Continua quindi la crisi politica di un importante paese europeo che, dopo la caduta della lunghissima dittatura franchista, aveva vissuto uno splendido sviluppo economico. Ma anche culturale, artistico ed urbanistico. Tanto da far gridare al miracolo tutta l’intellighenzia europea. Soprattutto quella italiana, storicamente alla ricerca di esempi, che vedeva nel modello iberico un riferimento formidabile di democrazia evoluta declinata in maniera mediterranea.

In una recente intervista al Corriere della Sera, lo scrittore Ferdinando Aramburu, acclamato autore del fortunato romanzo Patria, offre una chiave di lettura davvero interessante della Spagna contemporanea. “…a differenza di altre nazioni che hanno avuto lunghi e dolori processi di unificazione, nasce già unita ma inizia a rompersi. I separatismi sotto la dittatura non hanno potuto sfogarsi … Con l’avvento della democrazia sentono che è arrivata la loro occasione, perché la democrazia viene percepita come qualcosa di debole…”

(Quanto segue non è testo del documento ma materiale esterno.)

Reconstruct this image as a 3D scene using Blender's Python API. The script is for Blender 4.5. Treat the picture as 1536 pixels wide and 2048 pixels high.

Dicevamo di un risultato elettorale incerto, senza vincitori numerici né a destra né a sinistra. Il PSOE, principale partito di sinistra, ha confermato il primo posto. Ma si registra il trionfo di VOX. Il partito della destra radicale ha più che raddoppiato i suoi seggi, diventando la terza forza politica della Spagna. Nonostante abbia ottenuto il 28,3% dei voti, la formazione socialista guidata dal primo ministro uscente Pedro Sánchez non può assolutamente cantare vittoria. È scesa infatti da 123 a 120 seggi, lasciando la posizione di primo partito in importanti province spagnole. Soprattutto nel nordovest storicamente più conservatore. Gli analisti internazionali battono sul fatto che non era mai successo in Spagna che il partito vincitore delle elezioni ottenesse meno di 123 seggi. Ma soprattutto non leggono la reale possibilità di formare un governo solido e meno ricattabile.

Gli stessi analisti considerano VOX il vero vincitore di questa tornata elettorale. Entrato in parlamento per la prima volta nello scorso aprile, la formazione di ultradestra (come i giornalisti colti amano chiamare i partiti molto conservatori) ha preso il 15,2% dei voti, pari a 52 seggi. Più del doppio di quelli ottenuti sette mesi fa. Ed è diventato la terza forza politica, capitalizzando con ogni probabilità il crescente fastidio dell’opinione pubblica spagnola per l’indipendentismo catalano. Il superamento dello sbarramento dei 50 parlamentari, permetterà al partito guidato da Santiago Abascal di esercitare un potere di veto e controllo dell’attività parlamentare davvero importante.

Se il PSOE non può cantare vittoria, le formazioni della sinistra populista hanno indubbiamente preso un colpo notevole. Unidas Podemos ha avuto il 10,7%, (28 seggi, 7 in meno rispetto a quelli ottenuti ad aprile). Mas País di Íñigo Errejón, già cofondatore di Podemos, ha racimolato l’1,7%, 2 seggi. Non riuscirà a formare un gruppo parlamentare proprio, né a risultare decisivo per la formazione di un ipotetico governo di sinistra.

Per quando riguarda i centristi cattolici del Partito Popolare, c’è da dire che hanno recuperato rispetto alla più grande sconfitta della propria storia (aprile 2019), ottenendo un dignitosissimo secondo posto. 21% dei voti, 88 seggi. 22 in più. Siamo comunque lontani dai fasti di qualche anno fa. Quando, sotto la guida dell’ex primo ministro spagnolo Mariano Rajoy, la Spagna sembrava davvero poter diventare la guida europea per i cattolici in politica.

Infine, aspetto non da poco, il risultato mai raggiunto prima dagli indipendentisti con 23 seggi. Che però mai come ora appaiono divisi e frantumati in mille rivoli, tanto da non apparire come un blocco unitario in grado di esprimere una politica efficace.

La formazione del nuovo governo appare lunga e tortuosa. Gli esiti restano incerti. II gioco dei veti incrociati è già in atto. Molta sfiducia aleggia tra gli stessi parlamentari eletti. Grave crisi di crescita nella più giovane delle democrazie occidentali europee.